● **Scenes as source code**
# # # # #
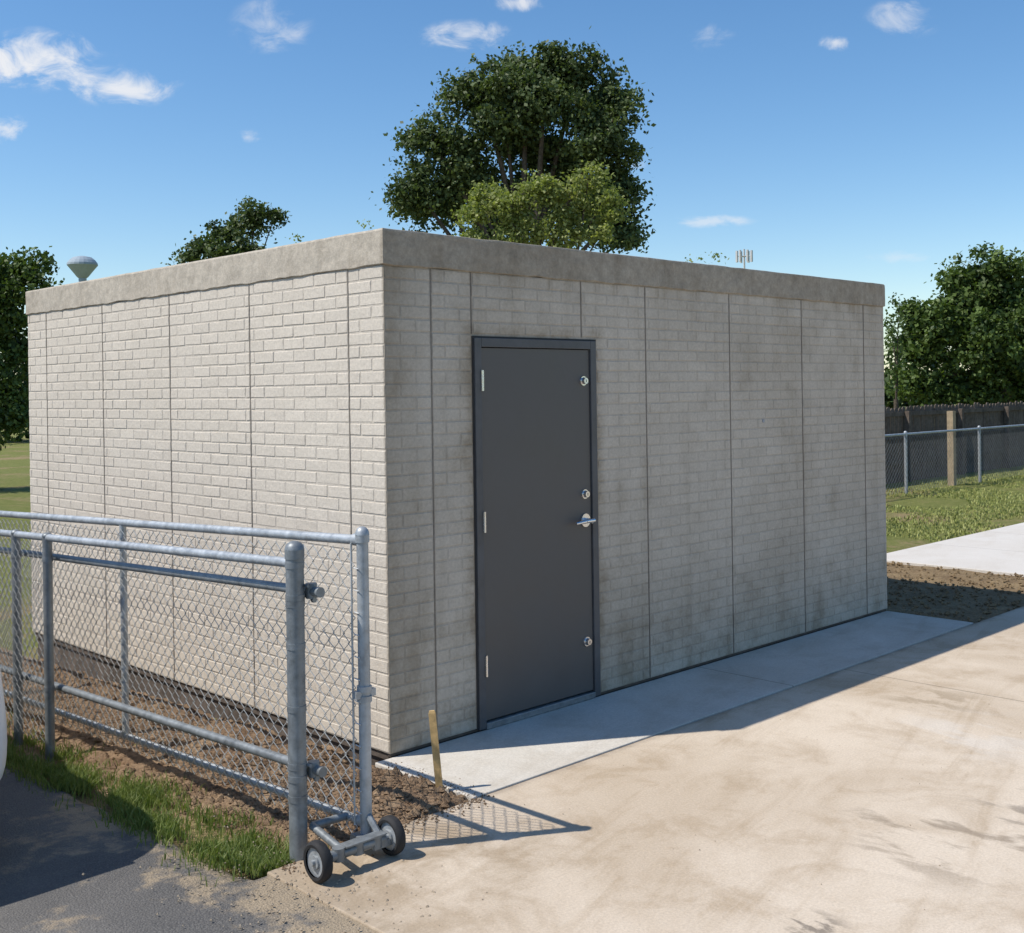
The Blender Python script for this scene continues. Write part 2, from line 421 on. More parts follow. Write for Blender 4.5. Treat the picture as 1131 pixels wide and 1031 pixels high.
# ------------------------------------------------------------------ BUILDING
B=empty('precast_concrete_utility_building')
LX,LY,HT=5.216,4.51,2.70; ZB=0.022; ZC=2.512; TH=0.15
DX0,DX1,DZ=0.609,1.608,2.155
mb=MB()
mb.box(0,DX0,0,TH,ZB,ZC); mb.box(DX1,LX,0,TH,ZB,ZC); mb.box(DX0,DX1,0,TH,DZ,ZC)
mb.box(0,TH,TH,LY,ZB,ZC); mb.box(LX-TH,LX,TH,LY,ZB,ZC); mb.box(TH,LX-TH,LY-TH,LY,ZB,ZC)
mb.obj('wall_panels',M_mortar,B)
def brickwall(name,fr,L,joints,hole=None,dep=0.0024):
    V=[];F=[];T=[]
    ch=(ZC-ZB)/37.0; bl=0.2032; mj=0.0036
    js=[0.0]+joints+[L]
    for r in range(37):
        z0=ZB+r*ch+mj; z1=ZB+(r+1)*ch-mj
        off=-(0.5*bl if r%2 else 0)
        for p in range(len(js)-1):
            a0=js[p]+(0.005 if p else 0.0); a1=js[p+1]-(0.005 if p<len(js)-2 else 0.0)
            k0=int(math.floor((a0-off)/bl))-1
            k=k0
            while off+k*bl<a1:
                s=max(off+k*bl+mj,a0); e=min(off+(k+1)*bl-mj,a1); k+=1
                if e-s<0.012: continue
                segs=[(s,e)]
                if hole and z0<hole[2]+0.012:
                    segs=[]
                    if s<hole[0]-0.012: segs.append((s,min(e,hole[0]-0.012)))
                    if e>hole[1]+0.012: segs.append((max(s,hole[1]+0.012),e))
                for s2,e2 in segs:
                    if e2-s2<0.012: continue
                    wear=noise.noise(fr(s2,0,z0)[:2]+(z0*1.3,))
                    b=len(V); d=dep*(1+.45*wear)+random.uniform(-0.0009,0.0010); q=0.0035
                    j=lambda:random.uniform(-.0020,.0020)
                    for (aa,zz) in ((s2,z0),(e2,z0),(e2,z1),(s2,z1)): V.append(fr(aa+0,-0.0015,zz))
                    for (aa,zz) in ((s2+q+j(),z0+q+j()),(e2-q+j(),z0+q+j()),(e2-q+j(),z1-q+j()),(s2+q+j(),z1-q+j())): V.append(fr(aa,d+j()*.35,zz))
                    F+= [(b+4,b+5,b+6,b+7),(b,b+1,b+5,b+4),(b+1,b+2,b+6,b+5),(b+2,b+3,b+7,b+6),(b+3,b,b+4,b+7)]
                    t=random.gauss(1.0,0.018); T+=[t]*8
    return mkobj(name,V,F,M_brick,B,tone=T)
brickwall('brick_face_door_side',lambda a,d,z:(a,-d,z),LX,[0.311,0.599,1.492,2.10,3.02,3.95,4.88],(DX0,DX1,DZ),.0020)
brickwall('brick_face_sunny_side',lambda a,d,z:(-d,a,z),LY,[0.303,1.27,2.23,3.20,4.16],None,.0024)
brickwall('brick_face_end',lambda a,d,z:(LX+d,a,z),LY,[0.9,1.8,2.7,3.6])
brickwall('brick_face_rear',lambda a,d,z:(a,LY+d,z),LX,[0.9,1.8,2.7,3.6,4.5])
mb=MB()
for a in [0.311,2.10,3.02,3.95,4.88]: mb.box(a-0.0025,a+0.0025,-0.0050,-0.0002,ZB,ZC-.002)
for a in [0.599,1.492]: mb.box(a-0.0025,a+0.0025,-0.0050,-0.0002,DZ+0.02,ZC-.002)
for a in [0.303,1.27,2.23,3.20,4.16]: mb.box(-0.0050,-0.0002,a-0.0025,a+0.0025,ZB,ZC-.002)
mb.obj('form_lines',M_joint,B)
def roof():
    e=0.012; x0,x1,y0,y1=-e,LX+e,-e,LY+e
    me_v=[];f=[]
    per=[]
    def side(p,q,n):
        for i in range(n): t=i/n; per.append((p[0]+(q[0]-p[0])*t,p[1]+(q[1]-p[1])*t))
    side((x0,y0),(x1,y0),200); side((x1,y0),(x1,y1),110); side((x1,y1),(x0,y1),130); side((x0,y1),(x0,y0),180)
    n=len(per); zs=[ZC+0.001,ZC+0.006,ZC+.05,ZC+.1,ZC+.15,HT-.012,HT-.003,HT]
    ins=[0.008,0,0,0,0,0,0.004,0.012]
    for z,i_ in zip(zs,ins):
        for (x,y) in per:
            k=0.003*noise.fractal((x*5,y*5,z*9),0.9,2,4)-i_
            ddx=(1 if x>x1-1e-6 else -1 if x<x0+1e-6 else 0); ddy=(1 if y>y1-1e-6 else -1 if y<y0+1e-6 else 0)
            zz=z+(0.003*noise.fractal((x*4,y*4,2),.9,2,3) if z>HT-.02 else 0)+(0.008*noise.fractal((x*6,y*6,7),.9,2,3) if z<ZC+.01 else 0)
            if z<ZC+.01: zz=max(zz,ZC-0.004)
            me_v.append((x+ddx*k,y+ddy*k,zz))
    for r in range(len(zs)-1):
        for i in range(n):
            j=(i+1)%n; f.append((r*n+i,r*n+j,(r+1)*n+j,(r+1)*n+i))
    f.append(tuple(range((len(zs)-1)*n,len(zs)*n))); f.append(tuple(range(n-1,-1,-1)))
    mkobj('roof_slab',me_v,f,M_cap,B)
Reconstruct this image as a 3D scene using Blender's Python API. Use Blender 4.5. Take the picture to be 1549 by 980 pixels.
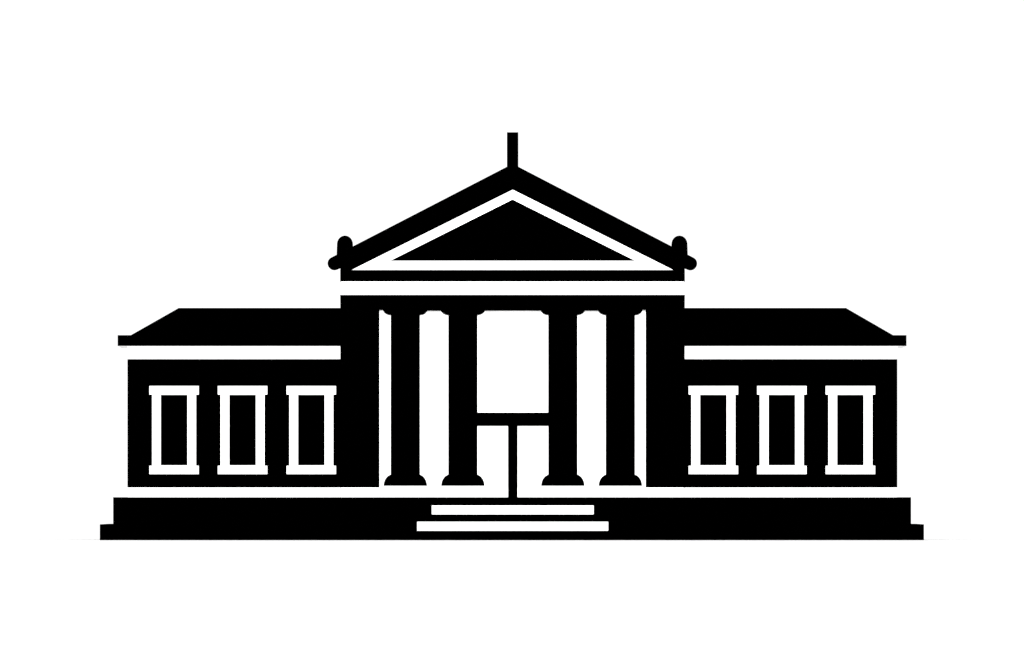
# # # # #
Without including the pictures, return each record above exactly as it stands.

● **Written answer**
The Blender Python script for this scene continues. Write part 2, from line 421 on. More parts follow. Write for Blender 4.5. Treat the picture as 1131 pixels wide and 1031 pixels high.
# ------------------------------------------------------------------ BUILDING
B=empty('precast_concrete_utility_building')
LX,LY,HT=5.216,4.51,2.70; ZB=0.022; ZC=2.512; TH=0.15
DX0,DX1,DZ=0.609,1.608,2.155
mb=MB()
mb.box(0,DX0,0,TH,ZB,ZC); mb.box(DX1,LX,0,TH,ZB,ZC); mb.box(DX0,DX1,0,TH,DZ,ZC)
mb.box(0,TH,TH,LY,ZB,ZC); mb.box(LX-TH,LX,TH,LY,ZB,ZC); mb.box(TH,LX-TH,LY-TH,LY,ZB,ZC)
mb.obj('wall_panels',M_mortar,B)
def brickwall(name,fr,L,joints,hole=None,dep=0.0024):
    V=[];F=[];T=[]
    ch=(ZC-ZB)/37.0; bl=0.2032; mj=0.0036
    js=[0.0]+joints+[L]
    for r in range(37):
        z0=ZB+r*ch+mj; z1=ZB+(r+1)*ch-mj
        off=-(0.5*bl if r%2 else 0)
        for p in range(len(js)-1):
            a0=js[p]+(0.005 if p else 0.0); a1=js[p+1]-(0.005 if p<len(js)-2 else 0.0)
            k0=int(math.floor((a0-off)/bl))-1
            k=k0
            while off+k*bl<a1:
                s=max(off+k*bl+mj,a0); e=min(off+(k+1)*bl-mj,a1); k+=1
                if e-s<0.012: continue
                segs=[(s,e)]
                if hole and z0<hole[2]+0.012:
                    segs=[]
                    if s<hole[0]-0.012: segs.append((s,min(e,hole[0]-0.012)))
                    if e>hole[1]+0.012: segs.append((max(s,hole[1]+0.012),e))
                for s2,e2 in segs:
                    if e2-s2<0.012: continue
                    wear=noise.noise(fr(s2,0,z0)[:2]+(z0*1.3,))
                    b=len(V); d=dep*(1+.45*wear)+random.uniform(-0.0009,0.0010); q=0.0035
                    j=lambda:random.uniform(-.0020,.0020)
                    for (aa,zz) in ((s2,z0),(e2,z0),(e2,z1),(s2,z1)): V.append(fr(aa+0,-0.0015,zz))
                    for (aa,zz) in ((s2+q+j(),z0+q+j()),(e2-q+j(),z0+q+j()),(e2-q+j(),z1-q+j()),(s2+q+j(),z1-q+j())): V.append(fr(aa,d+j()*.35,zz))
                    F+= [(b+4,b+5,b+6,b+7),(b,b+1,b+5,b+4),(b+1,b+2,b+6,b+5),(b+2,b+3,b+7,b+6),(b+3,b,b+4,b+7)]
                    t=random.gauss(1.0,0.018); T+=[t]*8
    return mkobj(name,V,F,M_brick,B,tone=T)
brickwall('brick_face_door_side',lambda a,d,z:(a,-d,z),LX,[0.311,0.599,1.492,2.10,3.02,3.95,4.88],(DX0,DX1,DZ),.0020)
brickwall('brick_face_sunny_side',lambda a,d,z:(-d,a,z),LY,[0.303,1.27,2.23,3.20,4.16],None,.0024)
brickwall('brick_face_end',lambda a,d,z:(LX+d,a,z),LY,[0.9,1.8,2.7,3.6])
brickwall('brick_face_rear',lambda a,d,z:(a,LY+d,z),LX,[0.9,1.8,2.7,3.6,4.5])
mb=MB()
for a in [0.311,2.10,3.02,3.95,4.88]: mb.box(a-0.0025,a+0.0025,-0.0050,-0.0002,ZB,ZC-.002)
for a in [0.599,1.492]: mb.box(a-0.0025,a+0.0025,-0.0050,-0.0002,DZ+0.02,ZC-.002)
for a in [0.303,1.27,2.23,3.20,4.16]: mb.box(-0.0050,-0.0002,a-0.0025,a+0.0025,ZB,ZC-.002)
mb.obj('form_lines',M_joint,B)
def roof():
    e=0.012; x0,x1,y0,y1=-e,LX+e,-e,LY+e
    me_v=[];f=[]
    per=[]
    def side(p,q,n):
        for i in range(n): t=i/n; per.append((p[0]+(q[0]-p[0])*t,p[1]+(q[1]-p[1])*t))
    side((x0,y0),(x1,y0),200); side((x1,y0),(x1,y1),110); side((x1,y1),(x0,y1),130); side((x0,y1),(x0,y0),180)
    n=len(per); zs=[ZC+0.001,ZC+0.006,ZC+.05,ZC+.1,ZC+.15,HT-.012,HT-.003,HT]
    ins=[0.008,0,0,0,0,0,0.004,0.012]
    for z,i_ in zip(zs,ins):
        for (x,y) in per:
            k=0.003*noise.fractal((x*5,y*5,z*9),0.9,2,4)-i_
            ddx=(1 if x>x1-1e-6 else -1 if x<x0+1e-6 else 0); ddy=(1 if y>y1-1e-6 else -1 if y<y0+1e-6 else 0)
            zz=z+(0.003*noise.fractal((x*4,y*4,2),.9,2,3) if z>HT-.02 else 0)+(0.008*noise.fractal((x*6,y*6,7),.9,2,3) if z<ZC+.01 else 0)
            if z<ZC+.01: zz=max(zz,ZC-0.004)
            me_v.append((x+ddx*k,y+ddy*k,zz))
    for r in range(len(zs)-1):
        for i in range(n):
            j=(i+1)%n; f.append((r*n+i,r*n+j,(r+1)*n+j,(r+1)*n+i))
    f.append(tuple(range((len(zs)-1)*n,len(zs)*n))); f.append(tuple(range(n-1,-1,-1)))
    mkobj('roof_slab',me_v,f,M_cap,B)
Reconstruct this image as a 3D scene using Blender's Python API. Use Blender 4.5. Take the picture to be 1549 by 980 pixels.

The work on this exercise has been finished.